How the Registry Works

The mechanism works like a traffic light. The rights covered in the first phase are name, image, likeness, voice, movements, and other personal attributes; for each, consent is set as allowed (green), conditionally allowed (yellow), or prohibited (red), and is translated into machine-readable signals. Underneath is the open protocol Really Simple Licensing (RSL), already widespread among digital publishers to define AI usage rights of content. Registration is free for individuals acting on their own, while representatives can operate through agents, guilds, or managers with an approved pathway; in both cases, it is necessary to create a Human Consent ID with identity verification, accessible from the public registry page. RSL Media plans to extend coverage in the future to three new areas: Work (works), Characters (characters), and Marks (trademarks).

How Is Consent Respected?

Currently, the registry does not foresee any binding mechanism to require AI companies to adhere to it: its effectiveness depends on the voluntary compliance of those training the models. Therefore, the tool aims to make consent explicit and standardized, hoping it will become a reference. This is the logic summarized by RSL Media's CEO, Nikki Hexum: consent is a human right, and a person must be able to say who they are, what they allow, what they do not allow, and what the safe way to reach them is when asking is necessary.
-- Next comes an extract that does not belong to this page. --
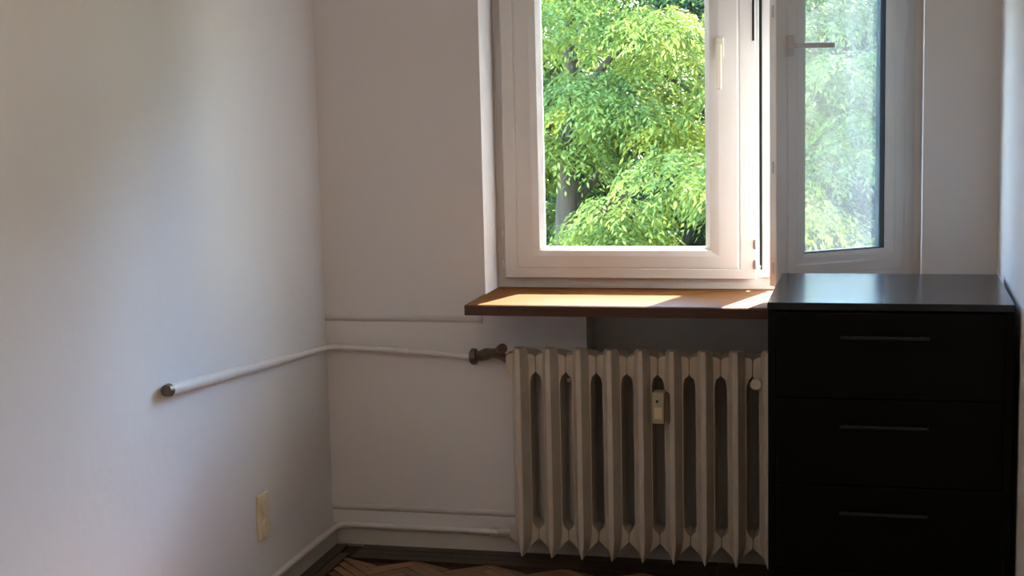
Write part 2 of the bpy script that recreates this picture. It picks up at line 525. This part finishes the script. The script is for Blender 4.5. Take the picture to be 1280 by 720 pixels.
for i in range(1, NSEC):
    c = first.copy(); COL.objects.link(c); c.parent = rad
    c.location = first.location + Vector((PITCH*i*K, 0, 0))
for bx in (RX+PITCH*1.5, RX+PITCH*8.5):
    bb = BM(); box(bb, bx-0.007, bx+0.007, -0.1, 0.0 if bx < 1.03 else 0.14, 0.676, 0.690, 0.002)
    obj('wall_bracket', bb, RAD, rad)
bb = BM(); tube(bb, [(RX+PITCH*7.62, -0.05, 0.700), (RX+PITCH*7.62, -0.168, 0.700)], 0.012, 12); tube(bb, [(RX+PITCH*7.62, -0.160, 0.700), (RX+PITCH*7.62, -0.185, 0.700)], 0.019, 12)
obj('bleed_valve', bb, PVC, rad, smooth=True, label='small white valve cap between the last ribs')

hc = thing('heat_meter', 'small yellowed plastic heat meter clipped to the radiator ribs', 'heat meter', (1.34, -0.20, 0.55))
bb = BM(); box(bb, 1.307, 1.349, -0.215, -0.150, 0.557, 0.668, 0.005)
obj('meter_case', bb, YEL, hc)
bb = BM(); box(bb, 1.349, 1.366, -0.208, -0.150, 0.560, 0.664, 0.002)
obj('back_plate', bb, BRASS, hc)
bb = BM(); tube(bb, [(1.325, -0.212, 0.638), (1.325, -0.2165, 0.638)], 0.005, 10)
obj('screw', bb, DARKHOLE, hc)
bb = BM(); box(bb, 1.314, 1.342, -0.2158, -0.2145, 0.575, 0.617)
obj('scale_window', bb, IVORY, hc)

# ---------------------------------------------------------------- heating pipes and valve
pp = thing('heating_pipe', 'white painted supply pipe bending from left wall to radiator valve', 'pipe', (0.03, -0.03, 0.76))
bb = BM()
pts = [(0.605, -0.035, 0.752), (0.4, -0.033, 0.764), (0.10, -0.030, 0.777)] + arc((0.09, -0.030, 0.777), (0.044, -0.026, 0.780), (0.042, -0.09, 0.783), 6)[1:]
tube(bb, pts, 0.0105, 12)
obj('pipe_run', bb, PIPE, pp, smooth=True)
bb = BM()
tube(bb, [(0.042, -0.089, 0.783), (0.042, -0.6, 0.822), (0.043, -1.38, 0.886)], [0.0115, 0.015, 0.020], 14)
obj('wall_run', bb, PIPE, pp, smooth=True, label='thicker sloping length on the left wall')
bb = BM()
tube(bb, [(0.043, -1.378, 0.886), (0.043, -1.398, 0.888)], [0.0205, 0.017], 14)
obj('end_cap', bb, BRASS, pp, smooth=True, label='dull grey capped pipe end')
for (px, py, pz) in ((0.35, 0, 0.766),):
    bb = BM(); tube(bb, [(px-0.006, -0.033, pz), (px+0.006, -0.033, pz)], 0.0135, 12); box(bb, px-0.004, px+0.004, -0.03, 0.0, pz-0.004, pz+0.004)
    obj('pipe_clip', bb, PIPE, pp)

pr = thing('heating_pipe', 'white painted return pipe running just above the baseboards', 'pipe', (0.03, -0.03, 0.085))
bb = BM()
pts = [(0.70, -0.034, 0.080), (0.3, -0.034, 0.081), (0.11, -0.034, 0.082)] + arc((0.10, -0.034, 0.082), (0.052, -0.034, 0.082), (0.052, -0.10, 0.082), 8)[1:]
pts += [(0.052, -1.0, 0.084), (0.052, -3.0, 0.088)]
tube(bb, pts, 0.011, 12)
obj('pipe_run', bb, PIPE, pr, smooth=True)
bb = BM(); tube(bb, [(0.66, -0.034, 0.080), (0.69, -0.036, 0.080)], 0.019, 8); tube(bb, [(0.69, -0.036, 0.080), (0.76, -0.10, 0.100)], [0.013, 0.013], 10)
obj('union_nut', bb, BASE, pr, label='painted union nut by the radiator foot')
for py in (-0.9, -2.2):
    bb = BM(); tube(bb, [(0.052, py-0.007, 0.084), (0.052, py+0.007, 0.084)], 0.014, 12); box(bb, XL, 0.052, py-0.004, py+0.004, 0.08, 0.088)
    obj('pipe_clip', bb, PIPE, pr)

for z, x1, lab in ((0.886, 0.64, 'raised grey bead standing in for a faint dark line just below sill level'), (0.143, 0.80, 'raised grey bead standing in for a faint dark line just above the return pipe')):
    bb = BM(); tube(bb, [(XL, 0.006, z), (0.4, 0.006, z+0.001), (x1, 0.006, z)], 0.014, 16)  # bead added to draw a faint dark line along the wall
    c = obj('wall_bead', bb, WALLC, None, smooth=True); c['label'] = lab; c['category'] = 'wall line'

# added fill light: an out-of-view ceiling globe that brightens the back wall
fillt = thing('fill_lamp', 'unseen round ceiling lamp added to brighten the back wall', 'fill lamp', (0.9, -3.4, ZC))
bb = BM(); tube(bb, [(0.9, -3.4, ZC), (0.9, -3.4, ZC-0.03)], 0.07, 24); tube(bb, [(0.9, -3.4, ZC-0.03), (0.9, -3.4, ZC-0.16)], 0.012, 10)
obj('canopy', bb, PVC, fillt, smooth=True)
bb = BM(); bmesh.ops.create_uvsphere(bb, u_segments=32, v_segments=16, radius=0.13, matrix=Matrix.Translation((0.9, -3.4, ZC-0.27)))
gm, gt, gb_ = new_mat('fill_glow_opal')
gb_.inputs['Base Color'].default_value = (0.9, 0.88, 0.84, 1)
gb_.inputs['Emission Color'].default_value = (1.0, 0.79, 0.63, 1)
gb_.inputs['Emission Strength'].default_value = FILL_GLOW
obj('fill_globe', bb, gm, fillt, smooth=True)

va = thing('radiator_valve', 'tarnished metal valve with dark red knob left of the radiator', 'valve', (0.68, -0.05, 0.75))
bb = BM(); tube(bb, [(0.600, -0.036, 0.752), (0.606, -0.036, 0.752), (0.622, -0.036, 0.752), (0.628, -0.036, 0.752)], [0.024, 0.031, 0.031, 0.022], 8)
obj('collar', bb, BRASS, va)
bb = BM(); tube(bb, [(0.625, -0.037, 0.753), (0.640, -0.040, 0.756), (0.665, -0.05, 0.765), (0.70, -0.07, 0.772), (0.735, -0.09, 0.765), (0.765, -0.10, 0.754)], [0.014, 0.020, 0.023, 0.018, 0.014, 0.016], 12)
obj('valve_body', bb, BRASS, va, smooth=True)
bb = BM(); tube(bb, [(0.672, -0.055, 0.770), (0.740, -0.150, 0.800)], [0.012, 0.009], 10)
obj('spindle', bb, BRASS, va, smooth=True)
bb = BM(); tube(bb, [(0.735, -0.143, 0.797), (0.742, -0.152, 0.801), (0.762, -0.182, 0.812), (0.766, -0.188, 0.814)], [0.011, 0.016, 0.018, 0.012], 10)
obj('knob', bb, KNOB, va, smooth=True, label='dark red turning knob')

# ---------------------------------------------------------------- socket on the left wall
sk = thing('wall_socket', 'ivory double wall socket low on the left wall', 'socket', (XL, -0.69, 0.30))
bb = BM(); box(bb, XL, XL+0.012, -0.735, -0.645, 0.222, 0.382, 0.005)
obj('frame_plate', bb, IVORY, sk)
for z in (0.262, 0.342):
    bb = BM()
    tube(bb, [(XL+0.011, -0.69, z), (XL+0.020, -0.69, z), (XL+0.0205, -0.69, z), (XL+0.012, -0.69, z)], [0.034, 0.033, 0.028, 0.026], 24, cap=False)
    o = obj('socket_ring', bb, IVORY, sk, smooth=True)
    bb = BM(); tube(bb, [(XL+0.0115, -0.69, z), (XL+0.0130, -0.69, z)], 0.0265, 24)
    o2 = obj('socket_well', bb, BRASS, sk, label='round socket recess, its shade put into the dark colour')  # flat disc; the recess shade is in its dark colour
    bb = BM()
    for dy in (-0.0095, 0.0095):
        tube(bb, [(XL+0.0128, -0.69+dy, z), (XL+0.0136, -0.69+dy, z)], 0.003, 8)
    tube(bb, [(XL+0.0128, -0.69, z+0.012), (XL+0.019, -0.69, z+0.012)], 0.0025, 8)
    obj('pin_hole', bb, DARKHOLE, o2)

# ---------------------------------------------------------------- chest of drawers
CX0, CX1, CYF, CYB, CH = 1.764, 2.452, -0.972, -0.305, 1.1076
ch = thing('chest_of_drawers', 'tall black-brown chest of drawers in the right corner by window', 'chest of drawers', ((CX0+CX1)/2, (CYF+CYB)/2, 0))
T = 0.022
bb = BM()
box(bb, CX0, CX0+T, CYF, CYB, 0.0, CH-T, 0.0015); box(bb, CX1-T, CX1, CYF, CYB, 0.0, CH-T, 0.0015)
box(bb, CX0+T, CX1-T, CYB-0.008, CYB-0.001, 0.06, CH-T)
box(bb, CX0+T, CX1-T, CYF+0.02, CYF+0.04, 0.0, 0.062)
for z in (0.305, 0.565, 0.825):
    box(bb, CX0+T, CX1-T, CYF+0.03, CYF+0.09, z-0.008, z+0.008)
obj('carcass', bb, BLACK, ch)
bb = BM(); box(bb, CX0-0.002, CX1+0.002, CYF-0.004, CYB+0.002, CH-T, CH, 0.003)
obj('top_panel', bb, TOPBLK, ch)
zs = [0.065, 0.305, 0.565, 0.825, CH-T-0.004]
for i in range(4):
    z0, z1 = zs[i]+0.002, zs[i+1]-0.003
    bb = BM(); box(bb, CX0+T+0.002, CX1-T-0.002, CYF-0.001, CYF+0.018, z0, z1, 0.0018)
    box(bb, CX0+T+0.015, CX1-T-0.015, CYF+0.018, CYB-0.05, z0+0.02, z1-0.05)
    d = obj('drawer', bb, BLACK, ch)
    hz = zs[i+1]-0.078 if i < 3 else 1.010
    bb = BM()
    x0, x1 = 1.972, 2.222
    box(bb, x0, x1, CYF-0.030, CYF-0.020, hz-0.0045, hz+0.0045, 0.002)
    for hx in (x0+0.02, x1-0.02):
        tube(bb, [(hx, CYF-0.022, hz), (hx, CYF, hz)], 0.004, 8)
    obj('handle', bb, HAND, d, label='thin dark metal bar handle')

# ---------------------------------------------------------------- outside: lawn and trees
bb = BM(); box(bb, -30, 40, 0.6, 70, -3.4, -3.3)
o = obj('lawn', bb, GRASS); o['kind'] = 'structure'; o['label'] = 'sunlit lawn far below the trees'; o['category'] = 'lawn'
bb = BM()
box(bb, -8, -0.25, 0.02, 0.36, -3.3, 5); box(bb, XR+0.25, 10, 0.02, 0.36, -3.3, 5); box(bb, -0.25, XR+0.25, 0.1, 0.36, -3.3, -0.2)
box(bb, -0.25, XR+0.25, 0.1, 0.36, ZC+0.2, 5)
struct('wall_outer', bb, RENDERW, 'rendered outside face of the building')

def foliage_mesh(name, rx, ry, rz, tufts, fronds, seed, leaf=(0.085, 0.030)):
    """drooping compound leaves gathered in tufts over an ellipsoid crown"""
    g = np.random.default_rng(seed)
    V = []; nleaf = 0
    u = g.normal(size=(tufts, 3)); u /= np.linalg.norm(u, axis=1)[:, None]
    rr = g.uniform(0.8, 1.1, size=(tufts, 1))
    C = u*rr*np.array([rx, ry, rz])
    tr = g.uniform(0.28, 0.55, size=tufts)
    out = []
    nl = 9
    for c, R in zip(C, tr):
        n = int(fronds*(R/0.35)**2)
        d = g.normal(size=(n, 3)); d[:, 2] = np.abs(d[:, 2])*0.8 + 0.05
        d /= np.linalg.norm(d, axis=1)[:, None]
        p0 = c + d*R*np.array([1, 1, 0.62])*g.uniform(0.7, 1.05, size=(n, 1))
        hd = d.copy(); hd[:, 2] = 0
        hd /= (np.linalg.norm(hd, axis=1)[:, None]+1e-6)
        droop = g.uniform(0.35, 1.3, size=(n, 1))
        L = g.uniform(0.16, 0.34, size=(n, 1))
        side = np.cross(hd, [0, 0, 1])
        for k in range(nl):
            t = (k+1)/nl
            sgn = 1 if k % 2 else -1
            if k == nl-1: sgn = 0
            a = p0 + hd*L*t*0.75 + np.array([0, 0, -1])*L*droop*t*t*0.9
            ld = hd*0.55 + side*sgn*0.8 + np.array([0, 0, -1])*(0.25+0.6*droop*t) + g.normal(size=(n, 3))*0.22
            ld /= np.linalg.norm(ld, axis=1)[:, None]
            wv = np.cross(ld, g.normal(size=(n, 3))*0.45 + [0, 0, 1])
            wv /= (np.linalg.norm(wv, axis=1)[:, None]+1e-6)
            ll = leaf[0]*g.uniform(0.7, 1.25, size=(n, 1)); ww = leaf[1]*g.uniform(0.8, 1.2, size=(n, 1))
            out.append(np.stack([a, a+ld*ll*0.45+wv*ww*0.5, a+ld*ll, a+ld*ll*0.45-wv*ww*0.5], axis=1).reshape(-1, 3))
    V = np.concatenate(out).astype(np.float32)*K
    nq = len(V)//4
    me = bpy.data.meshes.new(name)
    me.vertices.add(len(V)); me.vertices.foreach_set('co', V.ravel())
    me.loops.add(nq*4); me.loops.foreach_set('vertex_index', np.arange(nq*4, dtype=np.int32))
    me.polygons.add(nq); me.polygons.foreach_set('loop_start', np.arange(0, nq*4, 4, dtype=np.int32))
    me.update(calc_edges=True)
    return me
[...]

In the days leading to the launch, singer SZA denounced the use of over 200 of her songs to train AI models without consent, while actor Matthew McConaughey trademarked his image, voice, and the catchphrase "alright, alright, alright"; similar solutions, like Taylor Swift's trademark filing to defend her voice and image, have already been discussed. The Human Consent Registry attempts to offer everyone, not just those who can afford lawyers and agencies, a way to put their terms in writing. It remains to be seen if it will be sufficient without an obligation that makes it enforceable.